Le match reprend et Porto pousse de plus belle. Arrive alors mon moment préféré du match. Sur un ballon dégagé en touche face à Brahimi, les supporters de Porto, décident de ne pas rendre le ballon, un peu pour embêter le jeune ramasseur de balle. Brahimi en demande un autre, l’obtient, remet en jeu, demande la balle, l’obtient, pousse, provoque, passe, centre, ballon dégagé. Loin.
Il se retourne naturellement devant le jeune ramasseur pour qu’on lui envoie un nouveau ballon. Celui-ci fait signe qu’il n’en a pas, se retourne vers les supporters de Porto, sourire aux lèvres et pose ses fesses contre le panneau publicitaire. Pendant ce temps, Brahimi n’a toujours pas de ballon, Alex Telles, l’arrière gauche de Porto a dû faire une longueur de terrain pour en récupérer un. Touche enfin effectuée.

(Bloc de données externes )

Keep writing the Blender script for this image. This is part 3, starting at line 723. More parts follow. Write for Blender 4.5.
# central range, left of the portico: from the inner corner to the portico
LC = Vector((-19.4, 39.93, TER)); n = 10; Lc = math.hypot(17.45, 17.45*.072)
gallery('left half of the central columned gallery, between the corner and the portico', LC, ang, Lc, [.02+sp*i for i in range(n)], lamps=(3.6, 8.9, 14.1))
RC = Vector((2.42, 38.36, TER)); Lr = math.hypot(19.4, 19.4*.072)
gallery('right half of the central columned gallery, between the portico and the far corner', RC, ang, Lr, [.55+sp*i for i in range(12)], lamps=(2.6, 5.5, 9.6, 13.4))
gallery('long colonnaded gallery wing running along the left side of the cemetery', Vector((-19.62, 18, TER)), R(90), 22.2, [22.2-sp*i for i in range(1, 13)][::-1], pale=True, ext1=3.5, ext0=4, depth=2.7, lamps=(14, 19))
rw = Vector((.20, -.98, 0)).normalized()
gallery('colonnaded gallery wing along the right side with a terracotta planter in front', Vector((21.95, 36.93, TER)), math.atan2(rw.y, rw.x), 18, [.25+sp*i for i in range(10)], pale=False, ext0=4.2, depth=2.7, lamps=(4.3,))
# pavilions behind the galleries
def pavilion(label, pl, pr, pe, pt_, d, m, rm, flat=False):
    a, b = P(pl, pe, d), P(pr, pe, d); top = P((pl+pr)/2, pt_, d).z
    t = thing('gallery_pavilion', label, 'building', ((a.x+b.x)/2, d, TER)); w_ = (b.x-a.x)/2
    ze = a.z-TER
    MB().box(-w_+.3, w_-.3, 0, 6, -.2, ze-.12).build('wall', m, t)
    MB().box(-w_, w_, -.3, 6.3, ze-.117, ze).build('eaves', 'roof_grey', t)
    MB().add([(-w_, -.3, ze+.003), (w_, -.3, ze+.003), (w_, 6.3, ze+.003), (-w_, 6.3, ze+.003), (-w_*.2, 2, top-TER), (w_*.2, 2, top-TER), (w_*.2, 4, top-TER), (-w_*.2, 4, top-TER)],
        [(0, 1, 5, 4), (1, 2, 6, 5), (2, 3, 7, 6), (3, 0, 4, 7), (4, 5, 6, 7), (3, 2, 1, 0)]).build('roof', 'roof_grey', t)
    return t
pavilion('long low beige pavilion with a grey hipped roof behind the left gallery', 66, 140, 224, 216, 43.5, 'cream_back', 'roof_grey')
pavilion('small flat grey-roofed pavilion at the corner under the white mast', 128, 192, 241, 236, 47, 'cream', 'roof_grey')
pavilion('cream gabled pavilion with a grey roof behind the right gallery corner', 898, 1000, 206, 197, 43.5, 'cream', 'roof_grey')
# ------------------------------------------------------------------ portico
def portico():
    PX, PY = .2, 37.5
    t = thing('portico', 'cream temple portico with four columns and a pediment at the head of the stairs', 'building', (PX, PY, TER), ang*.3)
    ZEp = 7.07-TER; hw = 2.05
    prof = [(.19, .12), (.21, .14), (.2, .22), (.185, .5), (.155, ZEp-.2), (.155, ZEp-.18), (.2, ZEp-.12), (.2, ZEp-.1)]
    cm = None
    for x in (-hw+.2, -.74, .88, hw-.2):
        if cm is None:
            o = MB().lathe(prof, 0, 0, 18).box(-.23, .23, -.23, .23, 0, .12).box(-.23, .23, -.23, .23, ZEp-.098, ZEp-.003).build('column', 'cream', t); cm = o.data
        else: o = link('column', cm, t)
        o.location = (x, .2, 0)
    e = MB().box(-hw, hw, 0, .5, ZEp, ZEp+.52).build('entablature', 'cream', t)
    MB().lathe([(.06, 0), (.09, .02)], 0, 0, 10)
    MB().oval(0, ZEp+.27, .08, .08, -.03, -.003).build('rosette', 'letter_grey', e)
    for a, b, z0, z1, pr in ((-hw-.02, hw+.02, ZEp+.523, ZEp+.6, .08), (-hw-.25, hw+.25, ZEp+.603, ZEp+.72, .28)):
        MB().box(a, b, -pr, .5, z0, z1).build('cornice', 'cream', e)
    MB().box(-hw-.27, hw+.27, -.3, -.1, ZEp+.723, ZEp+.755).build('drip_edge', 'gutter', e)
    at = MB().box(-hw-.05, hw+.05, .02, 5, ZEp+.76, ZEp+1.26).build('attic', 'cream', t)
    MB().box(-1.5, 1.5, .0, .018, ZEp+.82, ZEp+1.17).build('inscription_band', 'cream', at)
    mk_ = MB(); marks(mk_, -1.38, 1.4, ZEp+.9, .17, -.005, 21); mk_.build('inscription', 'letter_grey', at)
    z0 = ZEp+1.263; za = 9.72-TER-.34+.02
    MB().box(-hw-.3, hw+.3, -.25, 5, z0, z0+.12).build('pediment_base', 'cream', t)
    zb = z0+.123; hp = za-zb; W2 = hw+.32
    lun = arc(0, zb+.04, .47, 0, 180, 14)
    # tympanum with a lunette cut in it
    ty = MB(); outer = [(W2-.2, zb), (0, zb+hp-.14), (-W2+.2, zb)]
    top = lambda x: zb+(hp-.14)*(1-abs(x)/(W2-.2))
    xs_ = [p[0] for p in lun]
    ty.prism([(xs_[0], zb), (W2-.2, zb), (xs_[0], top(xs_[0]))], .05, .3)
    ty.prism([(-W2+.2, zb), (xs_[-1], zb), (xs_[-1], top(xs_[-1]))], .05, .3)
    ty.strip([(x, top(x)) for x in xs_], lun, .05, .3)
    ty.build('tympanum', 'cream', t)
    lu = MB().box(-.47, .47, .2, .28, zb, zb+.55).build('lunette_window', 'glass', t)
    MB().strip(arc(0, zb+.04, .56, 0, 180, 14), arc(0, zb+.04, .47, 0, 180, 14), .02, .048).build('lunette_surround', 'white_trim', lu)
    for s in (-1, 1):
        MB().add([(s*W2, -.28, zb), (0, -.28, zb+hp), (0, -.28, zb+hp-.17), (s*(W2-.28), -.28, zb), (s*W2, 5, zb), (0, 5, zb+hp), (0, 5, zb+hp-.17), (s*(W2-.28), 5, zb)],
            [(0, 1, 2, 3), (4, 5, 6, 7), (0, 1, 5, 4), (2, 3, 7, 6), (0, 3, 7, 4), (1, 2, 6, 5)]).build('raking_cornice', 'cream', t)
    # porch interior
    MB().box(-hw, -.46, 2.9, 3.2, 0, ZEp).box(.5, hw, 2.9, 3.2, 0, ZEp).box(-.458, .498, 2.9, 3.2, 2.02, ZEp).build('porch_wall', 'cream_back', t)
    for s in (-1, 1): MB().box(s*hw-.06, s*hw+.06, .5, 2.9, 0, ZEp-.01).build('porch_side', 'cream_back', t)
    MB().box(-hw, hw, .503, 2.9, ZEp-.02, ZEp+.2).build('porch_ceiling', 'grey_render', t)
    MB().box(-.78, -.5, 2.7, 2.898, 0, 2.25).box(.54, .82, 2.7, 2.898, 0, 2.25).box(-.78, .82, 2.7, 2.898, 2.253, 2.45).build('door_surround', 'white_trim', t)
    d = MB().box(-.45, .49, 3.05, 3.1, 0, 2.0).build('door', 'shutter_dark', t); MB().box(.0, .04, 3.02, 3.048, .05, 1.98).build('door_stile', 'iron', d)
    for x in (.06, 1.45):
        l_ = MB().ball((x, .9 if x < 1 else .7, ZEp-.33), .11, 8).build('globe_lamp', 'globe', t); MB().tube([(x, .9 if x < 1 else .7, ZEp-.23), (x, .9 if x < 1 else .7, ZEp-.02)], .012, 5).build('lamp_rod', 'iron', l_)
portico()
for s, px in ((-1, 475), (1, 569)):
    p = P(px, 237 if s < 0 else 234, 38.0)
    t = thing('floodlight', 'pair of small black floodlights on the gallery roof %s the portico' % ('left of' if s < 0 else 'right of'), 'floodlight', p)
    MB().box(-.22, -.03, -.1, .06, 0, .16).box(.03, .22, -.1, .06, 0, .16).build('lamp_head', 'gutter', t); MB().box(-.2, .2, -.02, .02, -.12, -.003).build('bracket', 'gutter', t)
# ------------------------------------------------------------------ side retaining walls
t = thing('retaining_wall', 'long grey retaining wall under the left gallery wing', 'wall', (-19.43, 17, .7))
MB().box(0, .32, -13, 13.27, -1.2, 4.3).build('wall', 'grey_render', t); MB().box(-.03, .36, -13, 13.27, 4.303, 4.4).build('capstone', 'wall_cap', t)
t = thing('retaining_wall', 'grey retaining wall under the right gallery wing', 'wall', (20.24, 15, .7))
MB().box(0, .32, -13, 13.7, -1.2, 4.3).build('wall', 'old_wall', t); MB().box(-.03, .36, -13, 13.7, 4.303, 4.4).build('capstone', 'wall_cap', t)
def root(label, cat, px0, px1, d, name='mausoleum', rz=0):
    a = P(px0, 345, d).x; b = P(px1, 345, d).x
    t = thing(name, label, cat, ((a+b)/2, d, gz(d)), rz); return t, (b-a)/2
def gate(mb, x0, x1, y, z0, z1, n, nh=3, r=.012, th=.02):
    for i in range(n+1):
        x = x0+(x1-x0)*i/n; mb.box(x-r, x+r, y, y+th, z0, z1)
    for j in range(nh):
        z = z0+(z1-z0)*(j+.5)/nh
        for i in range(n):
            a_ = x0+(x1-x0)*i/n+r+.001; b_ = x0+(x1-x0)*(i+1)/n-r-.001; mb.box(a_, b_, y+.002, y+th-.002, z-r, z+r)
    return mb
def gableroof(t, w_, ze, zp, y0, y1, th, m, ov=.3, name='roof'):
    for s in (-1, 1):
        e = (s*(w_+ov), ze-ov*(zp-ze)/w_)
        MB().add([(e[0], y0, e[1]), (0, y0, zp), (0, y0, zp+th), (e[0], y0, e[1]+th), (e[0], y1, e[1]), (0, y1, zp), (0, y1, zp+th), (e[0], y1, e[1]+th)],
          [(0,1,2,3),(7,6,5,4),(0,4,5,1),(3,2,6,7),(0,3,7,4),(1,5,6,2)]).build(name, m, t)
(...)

Comprenant alors où est leur intérêt, les supporters de Porto décident de renvoyer le ballon au jeune ramasseur qui, dans un geste plein de culot, le botte à plusieurs dizaines de mètres. Les dix dernières minutes de la rencontre se jouent sur cette piste d’athlétisme, entre un gamin de quinze balais qui tapait du pied au rythme des chants des supporters locaux et une trentaine de mecs plus âgés lui promettant enfer et damnation. Aujourd’hui encore, je suis incapable de dire quelle attitude m’a le plus choqué. Positivement ou négativement. Vous avez tout loisir de vous faire votre propre opinion.
Nous restons assis de longues minutes après le coup de sifflet final. Regardant les joueurs et les supporters célébrer la victoire pendant que leurs adversaires rentraient aux vestiaires ou sortaient du stade tête basse. Les chants des supporters lisboètes nous ayant coupé toute envie de fumer, boire ou manger, nous restons là, sans autre émotion que la stupeur d’avoir autant vibré pour une si modeste équipe dans son si modeste stade animé par quelques centaines de supporters, face à la foule adverse. Evidemment, pour tout passionné de football, lorsque David terrasse Goliath, une sorte de plaisir sauvage et enivrant monte (sauf lorsque vous supportez Goliath). Ce sentiment était décuplé ce soir-là. Était-ce ce stade magique, cette ville envoûtante ou le courage des joueurs du CF os Belenenses ? Je n’en sais rien. Une chose est pourtant certaine depuis maintenant trois semaines, je crève d’envie d’y retourner.